Según los enviados de prensa, la «cumbre» fue un desmadre: horarios incumplidos, actividades caóticas y presidentes que boicotearon una declaración final que, al concluir el cónclave, seguía fuera del alcance público. Obama se abstuvo de posar para la segunda foto oficial, Evo Morales se marchó minutos antes y la mayoría de los 34 gobernantes no asistió a la clausura.

Washington pidió a Felipe Calderón (México), Martín Torrijos (Panamá), Stephen Harper (Canadá) y Patrick Manning (Trinidad y Tobago) que dijesen algo bonito. «¡La cumbre fue un éxito!», exclamaron. Y en efecto, lo fue. Pero lo fue porque, finalmente, estaba claro que después de 120 años de lucha, los pueblos de América Latina y el Caribe habían clavado una estaca en el corazón del panamericanismo monroista. En Trinidad y Tobago, la América nuestra (que incluye la de ellos, aunque no como «ellos» la quisieran) siguió su marcha. El giro no fue de 180 grados, pero sí contó con la inclinación requerida para demostrar que el antimperialismo vive y que la próxima cumbre será real, porque allí estará Cuba para defender una causa que la rebasa.

¿Cuál? Un día antes, en la minicumbre de la Alternativa Boliviariana para los Pueblos de nuestra América (ALBA, Cumaná, 17 de abril), el presidente Raúl Castro manifestó: «Nuestras naciones no tienen la capacidad, por sí solas, de transformar el orden económico internacional, pero sí el poder de sentar nuevas bases y construir sus propias relaciones económicas».

Los puntos de la ALBA (Bolivia, Cuba, Honduras, Nicaragua, Dominicana, Paraguay, San Vicente y las Granadinas y Venezuela) destacan que el capitalismo es «un mecanismo que está acabando con la humanidad» y el planeta y que se requiere de la solidaridad en lugar de la competencia, eliminando las «... prácticas intervencionistas como las operaciones encubiertas, diplomacias paralelas, guerras mediáticas para desestabilizar estados y gobiernos, y el financiamiento a grupos desestabilizadores».

La pasada cumbre fue, sobre todo, el enésimo triunfo político de la revolución cubana. Y no sólo porque la mayoría de los gobernantes repudiaron el bloqueo imperial. Doce jefes militares retirados del Pentágono (en actividad hasta hace poco) se dirigieron a Obama confesando: «En Cuba no habrá contrarrevolución en un futuro que sea previsible... la política actual de aislamiento de Cuba ha fracasado en cuanto a alcanzar nuestros objetivos».

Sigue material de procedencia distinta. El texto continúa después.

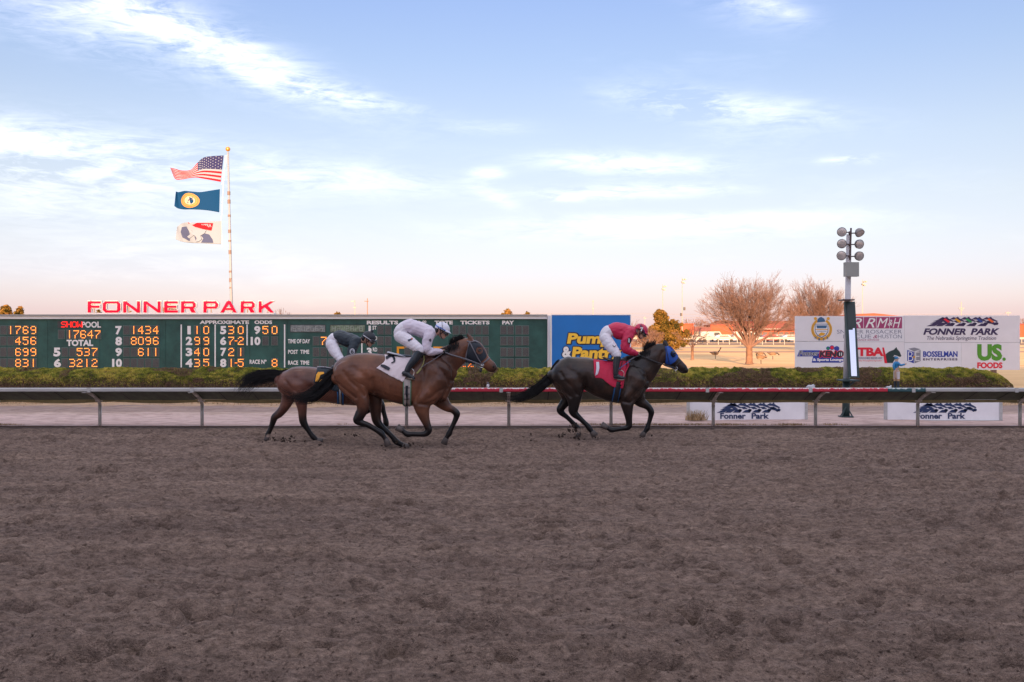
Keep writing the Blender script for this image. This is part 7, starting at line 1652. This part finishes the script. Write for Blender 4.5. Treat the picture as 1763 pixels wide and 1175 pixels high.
# ================================================================== painted jockey statue beside the hedge
DS = 34.0; ks = DS/F
sx = P(1543, 0, DS).x
stt = thing('jockey_statue', 'small painted jockey statue with blue jacket and outstretched arm, standing in front of the hedge', 'statue', (sx, DS, 0))
M_sblue = mat('statue_blue', (.012, .20, .46), .5); M_swhite = mat('statue_white', (.60, .57, .60), .6); M_sskin = mat('statue_skin', (.50, .34, .26), .6); M_sbr = mat('statue_boot', (.02, .03, .045), .4); M_stan = mat('statue_boot_top', (.42, .26, .14), .6)
def st_t(rows_, m, nm, vox=.012):
    mb = MB()
    for rw in rows_: tube(mb, [[*P(r[0], r[1], DS+r[2]), r[3]*ks, r[4]*ks] for r in rw], 12, 4)
    return link(nm, fuse(mb, nm, vox, 2), m, stt, True)
st_t([[(1543,650,0,3,3),(1543,640,0,4,4),(1544,630,0,4.2,4),(1543.5,622,0,2.4,2.4),(1544,618.5,0,2.9,2.8)], [(1541.6,640,.06,3.2,3),(1541,652,.07,2.4,2.2),(1541,663,.07,1.8,1.8)], [(1546,640,-.05,3.2,3),(1546.5,652,-.06,2.4,2.2),(1546.5,663,-.06,1.8,1.8)], [(1556,629,-.1,1.2,1.2),(1560,626.5,-.1,1.3,1.1)], [(1540,637,-.12,1.2,1.2),(1542,640,-.16,1.4,1.2)]], M_sskin, 'body')
st_t([[(1543.5,639,0,4.4,3.8),(1543.5,632,0,4.4,4.2),(1543.5,625.5,0,4.8,4.6)], [(1540,625.5,-.08,2.2,2.2),(1538.4,631,-.13,2,2),(1540,636.5,-.14,1.6,1.6)], [(1547,626,-.08,2.2,2.2),(1551,629.2,-.12,1.9,1.9),(1557,627.5,-.12,1.6,1.6)]], M_sblue, 'jacket')
st_t([[(1543,639,0,4.2,3.6),(1543,643,0,3.8,3.4)], [(1541.6,641,.05,3.4,3.2),(1541,650,.07,2.6,2.4),(1541,654,.07,2.2,2.2)], [(1546,641,-.05,3.4,3.2),(1546.5,650,-.06,2.6,2.4),(1546.5,654,-.06,2.2,2.2)]], M_swhite, 'breeches')
st_t([[(1541,656,.07,2.4,2.3),(1541,667,.07,1.9,1.9),(1543.2,668.4,.05,1.2,1.6)], [(1546.5,656,-.06,2.4,2.3),(1546.5,667,-.06,1.9,1.9),(1549,668.4,-.08,1.2,1.6)]], M_sbr, 'boot')
for x, yo in ((1541, .07), (1546.5, -.06)):
    a = P(x, 653, DS+yo); b = P(x, 656.4, DS+yo); MB().rod(a, b, 2.6*ks, 2.5*ks, 12).build('boot_top', M_stan, stt)
mb = MB(); c = P(1543.2, 616.6, DS); mb.ball(tuple(c), 3.3*ks, 12, 8, (1.05, 1, .75)); a = P(1546, 617.4, DS); mb.ball(tuple(a), 2.4*ks, 10, 6, (1.3, 1, .22)); mb.build('cap', M_sblue, stt, True)
q = P(1543, 669, DS); MB().box(sx-.26, sx+.30, DS-.24, DS+.24, 0, q.z+.005).build('pedestal', M_stone, stt)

Y a modo de cereza sobre el pastel, un regalito de Hugo Chávez a Barack Obama: «Las venas abiertas de América Latina», prosema político non de la literatura latinoamericana. Con el hipotálamo (o el neocórtex) atrofiado, un enviado de «El País», de Madrid, calificó el libro de Eduardo Galeano de «parcial», y «de discutible valor científico». Es posible. Después de todo, «Las venas...» es una obra tan poco ordinaria, que también sirve de fuente para enfrentar las insidias del periodismo neogodo.

Por último, en La Habana, una delegación del gobierno de Sudáfrica otorgó en días pasados un premio a la obra internacionalista, solidaria y humanista de Fidel Castro. El galardón representa los más puros fundamentos de la filosofía ubuntu, que se reúne en el concepto zulú «umuntu, nigumuntu, nagamuntu»: una persona es una persona a causa de los demás.